Thursday, June 14, 2007

Policy Position: General Concerns and FY08 Funding

The Continuing Resolution in place for FY07 provided the Department of Energy with an unusual amount of discretion in determining the funding levels for programs like the Weatherization Assistance Program (WAP) that are not identified as a single line item in the federal budget. DOE opted to reduce the WAP funding from the FY06 level of $242.5 million to $204.5 million, or a $38 million cut from the previous year.

This funding reduction equates to at least 17,000 fewer households being served in FY07. For every million that is cut from our program 450-500 low-income families go without crucial energy efficiency measures on their homes. Such cuts are particularly devastating in light of the ever-increasing demand for WAP services by millions of households across the nation. Insufficient program funding causes these massive waiting lists and these lists will continue to grow if funding remains stagnant or is lowered.

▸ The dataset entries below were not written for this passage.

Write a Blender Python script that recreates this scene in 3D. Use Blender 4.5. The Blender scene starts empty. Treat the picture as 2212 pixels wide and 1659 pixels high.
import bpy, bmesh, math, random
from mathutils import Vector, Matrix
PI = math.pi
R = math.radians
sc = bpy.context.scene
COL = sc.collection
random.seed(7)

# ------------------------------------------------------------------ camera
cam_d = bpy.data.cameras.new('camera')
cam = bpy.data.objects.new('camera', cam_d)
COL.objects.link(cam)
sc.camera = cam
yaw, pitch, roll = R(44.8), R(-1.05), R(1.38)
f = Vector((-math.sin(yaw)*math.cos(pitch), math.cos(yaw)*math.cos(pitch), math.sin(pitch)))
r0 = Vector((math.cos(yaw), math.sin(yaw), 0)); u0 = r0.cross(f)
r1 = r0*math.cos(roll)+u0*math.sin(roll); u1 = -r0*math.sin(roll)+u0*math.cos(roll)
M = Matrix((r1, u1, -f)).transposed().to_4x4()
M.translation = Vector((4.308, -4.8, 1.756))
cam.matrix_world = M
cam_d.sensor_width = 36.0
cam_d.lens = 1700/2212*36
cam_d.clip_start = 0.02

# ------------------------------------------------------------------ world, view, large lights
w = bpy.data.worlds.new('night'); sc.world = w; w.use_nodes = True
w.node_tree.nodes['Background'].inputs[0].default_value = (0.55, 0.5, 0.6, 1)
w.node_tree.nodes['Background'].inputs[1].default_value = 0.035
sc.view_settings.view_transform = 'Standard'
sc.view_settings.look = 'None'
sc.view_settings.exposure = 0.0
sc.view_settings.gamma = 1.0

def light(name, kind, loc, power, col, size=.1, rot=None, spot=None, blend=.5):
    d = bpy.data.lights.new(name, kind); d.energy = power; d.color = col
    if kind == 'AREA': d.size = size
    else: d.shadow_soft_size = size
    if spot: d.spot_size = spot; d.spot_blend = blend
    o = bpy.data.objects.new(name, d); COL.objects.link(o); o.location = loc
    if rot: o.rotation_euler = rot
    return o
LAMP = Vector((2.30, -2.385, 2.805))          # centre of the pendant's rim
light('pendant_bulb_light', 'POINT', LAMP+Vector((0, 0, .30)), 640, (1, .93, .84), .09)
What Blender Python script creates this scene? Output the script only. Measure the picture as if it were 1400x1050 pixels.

Beyond the direct benefits provided to families who receive WAP services -like an average of $360 in first year energy savings, continued savings potential for many years in the future, and healthier and safer living conditions - there are countless positive environmental benefits. We reduce our nation's dependence on foreign oil by the equivalent of 18 million barrels of oil per year. In fact, an average of 30.5 million MBtu of energy is saved as a result of WAP services - equaling nearly a 25 percent reduction in primary heating fuel use by those homes being weatherized.

We are grateful to Senator Sanders (R-VT) for recognizing the many benefits of our program and including an amendment to the 2007 Iraq War Supplemental. This provision would have restored an additional $25 million in WAP funds for FY07. Unfortunately, this language was dropped in the Joint Conference and funding remains at the $204.5 million level for 2007.

As the FY08 budget and appropriations process begins, the Administration provided the first challenge to WAP by again reducing their 2008 request another $20 million -from $164 million in 2007 to $144 million in 2008. This is far below what Congress supported in 2007 and what the program requires to support its infrastructure and to maintain its core capacity to serve in every political subdivision of the country.

Fortunately, Congress is already demonstrating its support for the WAP. In May, the House Energy and Water Appropriations Subcommittee reported its FY08 markups including $245.5 million for the WAP, a 20% increase above the DOE 2007 funding level. This bill made it to full committee without amendments and includes language
that will allow 2008 funds to be drawn down early to compensate for the FY07 loss.

We thank Chairman Visclosky (D-IN) and Ranking Member Hobson (R-OH) for their support of the WAP through these critical funds. We have held several meetings with Senate staff and have related our desire to receive a comparable (or higher) funding level offered by the House. We hope that the value of this excellent program will be recognized, and that the WAP will receive the highest funding possible so that the network can continue to serve as the nation's leader in home energy conservation.